03-09-2007 04:17 PM - edited 03-11-2019 02:44 AM
I have a 506E that is used to seperate an internal lan segment from another lan segment (it is a police department). The problem i am having is we set up a second domain controller on the other side of the pix and need to open it up to allow dns traffic to pass between both windows 2003 servers. Both are running active directory. Any help on what is the best way to get the two domain controllers talking would be appreciated. Thanks
03-09-2007 04:55 PM
This is probably the best Microsoft document I know of that explains in detail which ports are used by specific services on your Windows server. It should help you greatly. If you need more help, post up and I'm sure someone will help you out. It's hard to say how to get them talking as this could mean a lot depending upon what services are running etc. If it's just dns traffic of course you would need to allow udp 53.
03-09-2007 04:59 PM
Thanks very much. This will help. The other problem is just knowing how to configure it all on the pix. Does Cisco have a similar document.
03-09-2007 05:10 PM
If you could post up a sanitized config and a little topology we could get you started.
03-09-2007 05:24 PM
I have tried to config it myself but I am not an expert.
The topology is this.
Their is a pix 506E that seperates two lan segments to secure one part (a public service agency) from the other. The outside lan segment is 192.168.10.x with a windows 2003 domain server at 192.168.10.2. A second domain controller (172.23.16.7) was put on the inside lan segment (172.23.16.x) to add redundancy and make the domain DNS more robust. I need to pix to allow dsn traffic to move both ways between the domain controllers to ensure they are updating each other.

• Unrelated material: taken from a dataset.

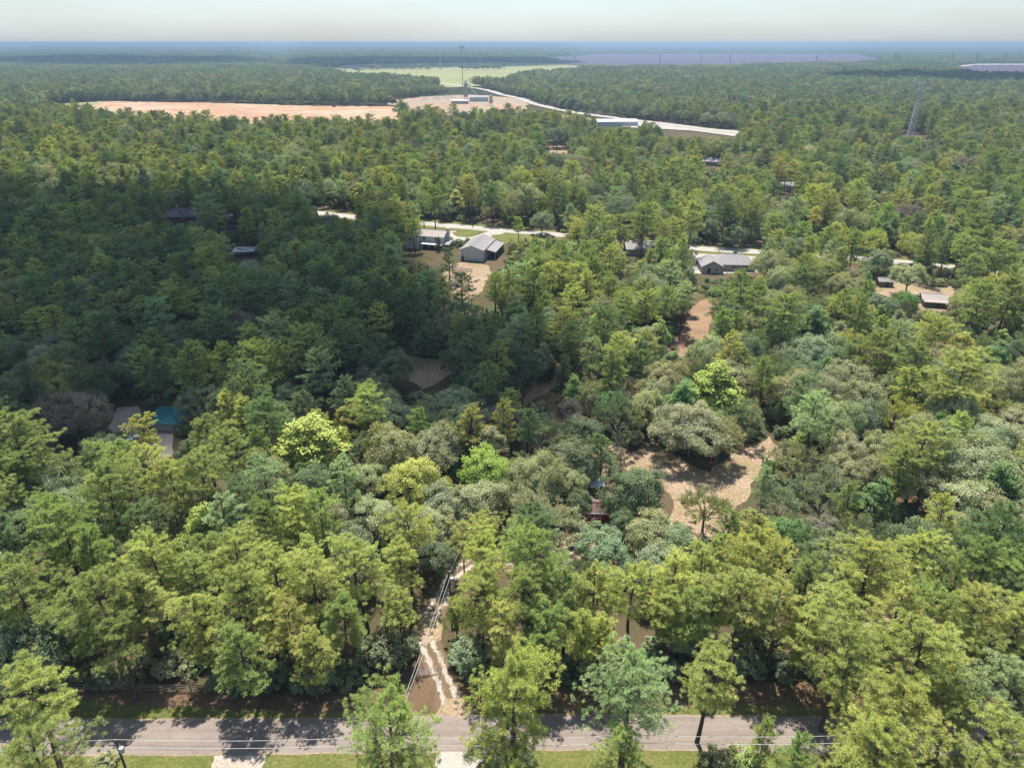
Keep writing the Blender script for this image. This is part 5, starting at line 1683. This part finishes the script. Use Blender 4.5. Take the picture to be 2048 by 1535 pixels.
# ------------------------------------------------------------------ concrete plant and buildings beyond
a = at(932, 199)
root = empty('silo_tower', (a.x, a.y, 0), 0, 'pale concrete plant silo tower with a stepped top', 'silo')
MB().lathe([(3.2, 0), (3.2, 19), (2.4, 21)], 14, (0, 0, 4)).build('silo', M['concrete'], root)
MB().box((0, 0, 27), (3.6, 3.6, 5)).build('head_house', M['white_wall'], root)
for x in (-2.4, 2.4):
    for y_ in (-2.4, 2.4): MB().bar((x, y_, 0), (x, y_, 6), .35, 6).build('leg', M['galv'], root)
cv = MB(); cv.bar((3, -1, 24), (22, -8, 3), 1.1, 6); cv.build('conveyor', M['galv'], root)
a = at(958, 203)
root, ro = gable_building('warehouse', 'long grey metal warehouse at the concrete plant right of the silo', 'warehouse', (a.x, a.y, 0), R(2), 30, 14, 7, 9, M['light_grey'], M['pale_roof'], .3)
MB().box((-6, -7.1, 2.4), (6, .2, 4.6)).build('door', M['galv'], root)
a = at(982, 212)
root = empty('hopper', (a.x, a.y, 0), 0, 'pale batching hopper on legs in the plant yard', 'hopper')
MB().box((0, 0, 11), (5, 5, 8)).build('bin', M['beige_wall'], root)
MB().lathe([(.6, 0), (3.2, 4)], 4, (0, 0, 3)).build('chute', M['galv'], root)
for x in (-2.3, 2.3):
    for y_ in (-2.3, 2.3): MB().bar((x, y_, 0), (x, y_, 8), .3, 6).build('leg', M['galv'], root)
a = at(920, 208)
root, ro = gable_building('warehouse', 'low beige warehouse in front of the plant silo', 'warehouse', (a.x, a.y, 0), R(-3), 26, 10, 5, 6, M['beige_wall'], M['white_metal'], .3)
a = at(855, 228)
root, ro = gable_building('warehouse', 'small white-roofed warehouse left of the plant yard trees', 'warehouse', (a.x, a.y, 0), R(80), 26, 11, 4.5, 6, M['white_wall'], M['white_metal'], .3)
a = at(1232, 251)
root, ro = gable_building('warehouse', 'long white metal warehouse roof beside the far highway', 'warehouse', (a.x, a.y, 0), R(4), 46, 20, 5, 7, M['white_metal'], M['white_metal'], .3)
a = at(1113, 288)
root, ro = gable_building('house', 'small white house with a rust-red roof in a gap of the far wood', 'house', (a.x, a.y + 3, 0), R(2), 13, 8, 3, 5, M['white_wall'], M['brick'], .4)
add_window(root, -3, -4, 1.6, 1.2, 1.2, 0, -1); add_window(root, 3, -4, 1.6, 1.2, 1.2, 0, -1)
poly_obj('far_yard', pxpoly([(1098, 292), (1130, 290), (1135, 308), (1100, 306)]), .05, M['sand'], 1, 5)
a = at(1426, 331)
root, ro = gable_building('house', 'grey gabled house roof deep in the wood left of the cell tower', 'house', (a.x, a.y + 3, 0), R(-30), 12, 9, 3.2, 5.6, M['tan_wall'], M['grey_roof'], .5)
a = at(1575, 380)
root, ro = gable_building('house', 'pale roofed house showing between trees beyond the second road', 'house', (a.x, a.y + 2, 0), R(8), 11, 8, 3, 4.8, M['white_wall'], M['pale_roof'], .5)
a = at(1500, 378)
root, ro = gable_building('shed', 'small white gabled shed left of the pale roofed house in the wood', 'shed', (a.x, a.y + 2, 0), R(70), 7, 6, 2.8, 4.2, M['white_wall'], M['white_metal'], .3)
# heaps of aggregate
for k, (px, py, s_) in enumerate([(850, 200, 9), (872, 199, 11), (893, 198, 10), (905, 197, 9)]):
    a = at(px, py)
    bm = bmesh.new()
    bmesh.ops.create_cone(bm, cap_ends=True, segments=24, radius1=s_, radius2=.6, depth=s_ * .62, matrix=Matrix.Translation((0, 0, s_ * .28)))
    bmesh.ops.subdivide_edges(bm, edges=bm.edges[:], cuts=2, use_grid_fill=True)
    for v in bm.verts:
        v.co += v.co.normalized() * noise.noise(v.co * .35 + Vector((k * 7, 0, 0))) * s_ * .13
    me_ = bpy.data.meshes.new('gravel_heap'); bm.to_mesh(me_); bm.free()
    me_.materials.append(M['pale_gravel'])
    o = bpy.data.objects.new('gravel_heap', me_); COL.objects.link(o); o.location = (a.x, a.y, 0)
    tag(o, 'pale heap of gravel along the back of the plant yard, %s from the left' % OR[k], 'gravel heap', 'gravel heaps at the plant')
# trucks in a row
for k in range(7):
    a = at(1010 + k * 5.4, 231)
    root = empty('truck', (a.x, a.y, .6), R(100), 'white truck parked in the row right of the plant, %s from the left' % OR[k], 'truck', 'trucks parked at the plant')
    MB().box((2.6, 0, 1.7), (2.2, 2.3, 2.4)).build('cab', M['white_paint'], root)
    MB().lathe([(.5, -2.4), (1.25, -1.2), (1.3, .6), (.8, 1.7)], 10).build('drum', M['white_paint'], root).rotation_euler = (0, R(80), 0)
    root.children[-1].location = (-1.0, 0, 2.2)
    MB().box((0, 0, .8), (7, 2.2, .4)).build('chassis', M['dark'], root)
    for x in (2.6, -1.6, -2.8):
        MB().bar((x, -1.15, .5), (x, 1.15, .5), .5, 8).build('wheel', M['dark'], root)
a = at(668, 214)
root = empty('excavator', (a.x, a.y, .3), 0, 'small yellow-brown excavator working on the red soil field', 'excavator')
MB().box((0, 0, 2.0), (4.2, 2.8, 2.2)).build('body', M['rust'], root)
MB().box((0, 0, .5), (5.2, 3.2, 1.0)).build('track', M['dark'], root)
bo = MB(); bo.bar((1.5, 0, 2.4), (5.5, 0, 6.5), .5, 5); bo.bar((5.5, 0, 6.5), (8.5, 0, 2.0), .4, 5); bo.build('boom', M['rust'], root)


# ------------------------------------------------------------------ clouds that throw the shadows on the wood (out of frame, above)
def cloud(name, pts, alt, r0, r1, n, seed, label):
    """a bank of cumulus billows whose shadow covers the ground outline pts"""
    rng = random.Random(seed)
    P = [(p.x, p.y) for p in pts]
    x0, x1 = min(p[0] for p in P), max(p[0] for p in P)
    y0, y1 = min(p[1] for p in P), max(p[1] for p in P)
    bm = bmesh.new()
    k = tries = 0
    off = SUN_DIR * (alt / SUN_DIR.z)
    while k < n and tries < n * 60:
        tries += 1
        x, y = rng.uniform(x0, x1), rng.uniform(y0, y1)
        r = rng.uniform(r0, r1)
        if not in_poly(x, y, P): continue
        if not all(in_poly(x + r * .8 * math.cos(a), y + r * .8 * math.sin(a), P) for a in (0, 1.57, 3.14, 4.71)):
            r = r0
        if not all(in_poly(x + r * .6 * math.cos(a), y + r * .6 * math.sin(a), P) for a in (0, 1.57, 3.14, 4.71)): continue
        mt = Matrix.Translation((x + off.x, y + off.y, alt + rng.uniform(-.2, .5) * r)) @ Matrix.Diagonal((1, 1, rng.uniform(.5, .8), 1))
        g = bmesh.ops.create_icosphere(bm, subdivisions=3, radius=r, matrix=mt)
        for v in g['verts']:
            c = v.co
            w = noise.noise(c / (r * .6)) * .28 + noise.noise(c / (r * .22)) * .14
            ctr = Vector((x + off.x, y + off.y, alt))
            v.co = c + (c - ctr).normalized() * w * r
        k += 1
    me = bpy.data.meshes.new(name)
    bm.to_mesh(me); bm.free()
    me.materials.append(M['cloud'])
    me.polygons.foreach_set('use_smooth', [True] * len(me.polygons))
    o = bpy.data.objects.new(name, me)
    COL.objects.link(o)
    return tag(o, label, 'cloud')
shade1 = [(-600, 385), (300, 372), (520, 385), (740, 405), (815, 455), (860, 505), (930, 585), (1060, 600), (1110, 660), (1160, 690), (1185, 740), (1200, 800), (1180, 880), (1110, 900), (1030, 880), (900, 850), (760, 850), (720, 805), (560, 800), (480, 730), (440, 775), (300, 800), (230, 865), (90, 850), (-200, 950), (-700, 950)]
cloud('cloud', [at(x, y, 12) for x, y in shade1], 1500, 9, 30, 520, 5, 'low white cumulus cloud over the left half of the wood')
cloud('cloud', [at(x, y, 15) for x, y in [(1640, 152), (1700, 143), (2300, 141), (2400, 155), (2100, 163), (1800, 158)]], 800, 60, 190, 140, 6, 'white cumulus cloud over the far right woods')
cloud('cloud', [at(x, y, 15) for x, y in [(560, 127), (620, 114), (900, 113), (1160, 114), (1150, 121), (900, 126), (700, 129)]], 1100, 120, 380, 140, 8, 'white cumulus cloud over the woods behind the pale field')
cloud('cloud', [at(x, y, 15) for x, y in [(-300, 122), (100, 110), (500, 112), (560, 124), (200, 128)]], 1100, 120, 380, 120, 9, 'white cumulus cloud over the far left woods')

# ------------------------------------------------------------------ haze
bm = bmesh.new()
bmesh.ops.create_cube(bm, size=1.0)
me = bpy.data.meshes.new('haze')
bm.to_mesh(me); bm.free()
haze = bpy.data.objects.new('haze', me)
COL.objects.link(haze)
haze['kind'] = 'stuff'
HAZE_TOP, HAZE_BOT = 91.0, -25.0
haze.scale = (92000, 46600, HAZE_TOP - HAZE_BOT)
haze.location = (0, 22300, (HAZE_TOP + HAZE_BOT) / 2)
m = bpy.data.materials.new('haze_air')
m.use_nodes = True
nt = m.node_tree
for n in list(nt.nodes):
    if n.type == 'BSDF_PRINCIPLED': nt.nodes.remove(n)
pv = N(nt, 'ShaderNodeVolumePrincipled')
pv.inputs['Color'].default_value = (0.28, 0.40, 0.57, 1)
pv.inputs['Density'].default_value = 1.5e-4
pv.inputs['Anisotropy'].default_value = 0.2
nt.links.new(pv.outputs[0], nt.nodes['Material Output'].inputs['Volume'])
me.materials.append(m)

I didn't design the original network and just have to deal with someone else's idea. Anyway here is an attatched copy of my running config. Thanks.
03-09-2007 05:52 PM
Which is supposed to be more secure 192.168.10 or 172.23.16?
03-09-2007 05:56 PM
The 172.23.16.x is the more secure and is inside where the less secure is the 192.168.10.x
03-09-2007 05:58 PM
Firstly, the first line in your access-list is permit ip any any, so any other line below that is ignored as all traffic would match the first entry.
03-09-2007 05:59 PM
If I remove that then it would start filtering down?
03-09-2007 06:01 PM
Right now I have no problem with e-mail flowing through but if I remove that then It looks like I would have to add an acl permitting smtp traffic right?
03-09-2007 06:05 PM
Yes, if you remove that you could end of with a lot of stuff that doesnt work.
03-09-2007 06:04 PM
Yes, it always starts at the top, works it's way down til it finds a match, also there is an explicit "deny any any" that is always the last statement, which is not displayed.
03-09-2007 06:25 PM
Thanks for your help so far. It looks like I will have to pick up trying to figure this out on Monday. If you have any other suggestions I could look at that would help. It's funny I've got one e-mail from tech support and they didn't mention anything of the things you did. You seemed to know more than the tech who e-mailed me. Thanks. I'll have to check out the replys when I return on Monday. Thanks again.
03-09-2007 06:29 PM
Well, I don't know about that, but it appears you have most of the AD ports defined, ldap, ldaps, DNS, kerberos, rpc, smb, netbios etc. But with the first permit ip any any it defeats the purpose of a firewall, especially since you specifically want to secure the inside network.